Exercise prompt. Write out every record below exactly as it appears.

Task inputs.
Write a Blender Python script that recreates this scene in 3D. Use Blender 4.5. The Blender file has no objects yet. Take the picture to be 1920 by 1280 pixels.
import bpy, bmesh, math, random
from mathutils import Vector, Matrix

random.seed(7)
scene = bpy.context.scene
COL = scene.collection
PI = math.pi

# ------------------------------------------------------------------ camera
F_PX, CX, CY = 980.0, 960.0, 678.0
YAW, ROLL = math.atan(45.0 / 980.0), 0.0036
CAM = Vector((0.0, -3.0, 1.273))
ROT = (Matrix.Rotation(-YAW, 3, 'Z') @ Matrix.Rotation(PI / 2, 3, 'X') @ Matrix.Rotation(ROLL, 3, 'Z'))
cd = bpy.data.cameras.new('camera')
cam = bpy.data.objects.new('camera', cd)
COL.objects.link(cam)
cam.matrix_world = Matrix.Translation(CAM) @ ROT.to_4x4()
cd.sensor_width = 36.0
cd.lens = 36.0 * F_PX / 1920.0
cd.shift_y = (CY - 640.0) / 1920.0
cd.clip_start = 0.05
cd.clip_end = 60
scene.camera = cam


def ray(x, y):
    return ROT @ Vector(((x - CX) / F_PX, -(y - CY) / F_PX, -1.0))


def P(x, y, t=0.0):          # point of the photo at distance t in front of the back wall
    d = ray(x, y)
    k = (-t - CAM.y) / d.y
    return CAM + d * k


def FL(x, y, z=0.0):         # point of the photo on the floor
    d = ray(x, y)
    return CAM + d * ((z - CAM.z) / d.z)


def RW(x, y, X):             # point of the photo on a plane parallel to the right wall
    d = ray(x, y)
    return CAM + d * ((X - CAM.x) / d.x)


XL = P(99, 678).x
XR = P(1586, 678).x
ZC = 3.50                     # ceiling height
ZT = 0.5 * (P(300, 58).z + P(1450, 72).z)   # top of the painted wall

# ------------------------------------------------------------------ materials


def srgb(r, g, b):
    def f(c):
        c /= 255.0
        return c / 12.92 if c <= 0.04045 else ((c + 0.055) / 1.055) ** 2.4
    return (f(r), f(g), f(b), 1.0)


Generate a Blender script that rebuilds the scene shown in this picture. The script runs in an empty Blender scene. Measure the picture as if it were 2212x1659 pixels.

Complete output.
Write a Blender Python script that recreates this scene in 3D. Use Blender 4.5. The Blender file has no objects yet. Take the picture to be 1920 by 1280 pixels.
import bpy, bmesh, math, random
from mathutils import Vector, Matrix

random.seed(7)
scene = bpy.context.scene
COL = scene.collection
PI = math.pi

# ------------------------------------------------------------------ camera
F_PX, CX, CY = 980.0, 960.0, 678.0
YAW, ROLL = math.atan(45.0 / 980.0), 0.0036
CAM = Vector((0.0, -3.0, 1.273))
ROT = (Matrix.Rotation(-YAW, 3, 'Z') @ Matrix.Rotation(PI / 2, 3, 'X') @ Matrix.Rotation(ROLL, 3, 'Z'))
cd = bpy.data.cameras.new('camera')
cam = bpy.data.objects.new('camera', cd)
COL.objects.link(cam)
cam.matrix_world = Matrix.Translation(CAM) @ ROT.to_4x4()
cd.sensor_width = 36.0
cd.lens = 36.0 * F_PX / 1920.0
cd.shift_y = (CY - 640.0) / 1920.0
cd.clip_start = 0.05
cd.clip_end = 60
scene.camera = cam


def ray(x, y):
    return ROT @ Vector(((x - CX) / F_PX, -(y - CY) / F_PX, -1.0))


def P(x, y, t=0.0):          # point of the photo at distance t in front of the back wall
    d = ray(x, y)
    k = (-t - CAM.y) / d.y
    return CAM + d * k


def FL(x, y, z=0.0):         # point of the photo on the floor
    d = ray(x, y)
    return CAM + d * ((z - CAM.z) / d.z)


def RW(x, y, X):             # point of the photo on a plane parallel to the right wall
    d = ray(x, y)
    return CAM + d * ((X - CAM.x) / d.x)


XL = P(99, 678).x
XR = P(1586, 678).x
ZC = 3.50                     # ceiling height
ZT = 0.5 * (P(300, 58).z + P(1450, 72).z)   # top of the painted wall

# ------------------------------------------------------------------ materials


def srgb(r, g, b):
    def f(c):
        c /= 255.0
        return c / 12.92 if c <= 0.04045 else ((c + 0.055) / 1.055) ** 2.4
    return (f(r), f(g), f(b), 1.0)


Generate a Blender script that rebuilds the scene shown in this picture. The script runs in an empty Blender scene. Measure the picture as if it were 2212x1659 pixels.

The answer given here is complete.